Not true at all. Even small, insular, just-a-few-hundred users PHPBB-style forums have to run Cloudflare or Anubis to try to stem DDoS-style scraping, and have a constant patrol of moderators to stop AI spam posts.
Not true. You can also make your code fast enough so your server doesn't get overloaded by three requests per second. Then you can just handle the requests.
There are multiple facets to the problem. Technical site performance is a very small part of those.

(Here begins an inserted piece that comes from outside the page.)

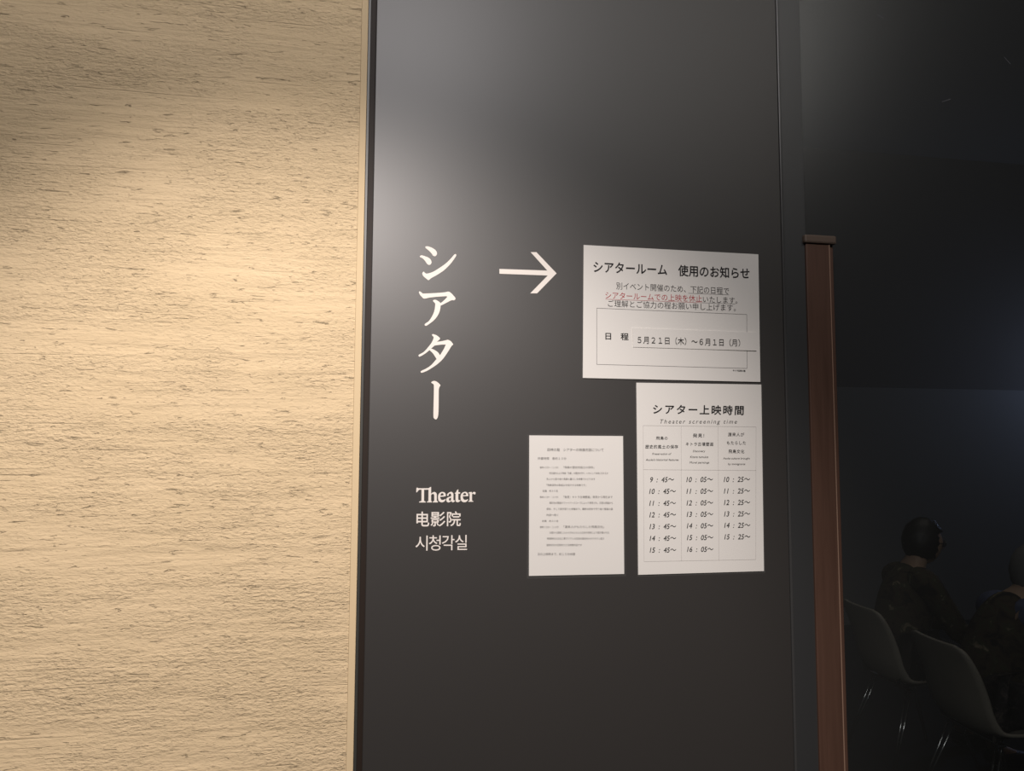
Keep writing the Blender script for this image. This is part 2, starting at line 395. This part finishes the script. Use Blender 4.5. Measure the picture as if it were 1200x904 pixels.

The disruption, manipulation, and most of all erosion of trust which bad-faith actors create (AI or otherwise) are the most serious issues in my experience. The concept of "evaporative cooling", in which a platform starting to go bad sees an accelerated departure of well-intentioned, high-value participants.

See the original article from 2010: <https://web.archive.org/web/20101012105003/https://blog.bumb...> (HN discussion: <https://news.ycombinator.com/item?id=1777665>).

And an interesting follow-up, 2015: <https://blogs.cornell.edu/info2040/2015/10/14/the-evaporativ...> (HN discussion, from 2025: <https://news.ycombinator.com/item?id=42597962>).

I agree with you that the PHP forum software is not fast at all. But, try hundreds of requests per second, including requests that require text searches.

Also, uh, how does speeding it up that help with the AI spam? (Sorry, I should have emphasized that part of my most more, since that's mostly the topic of this sub-thread I was replying to.)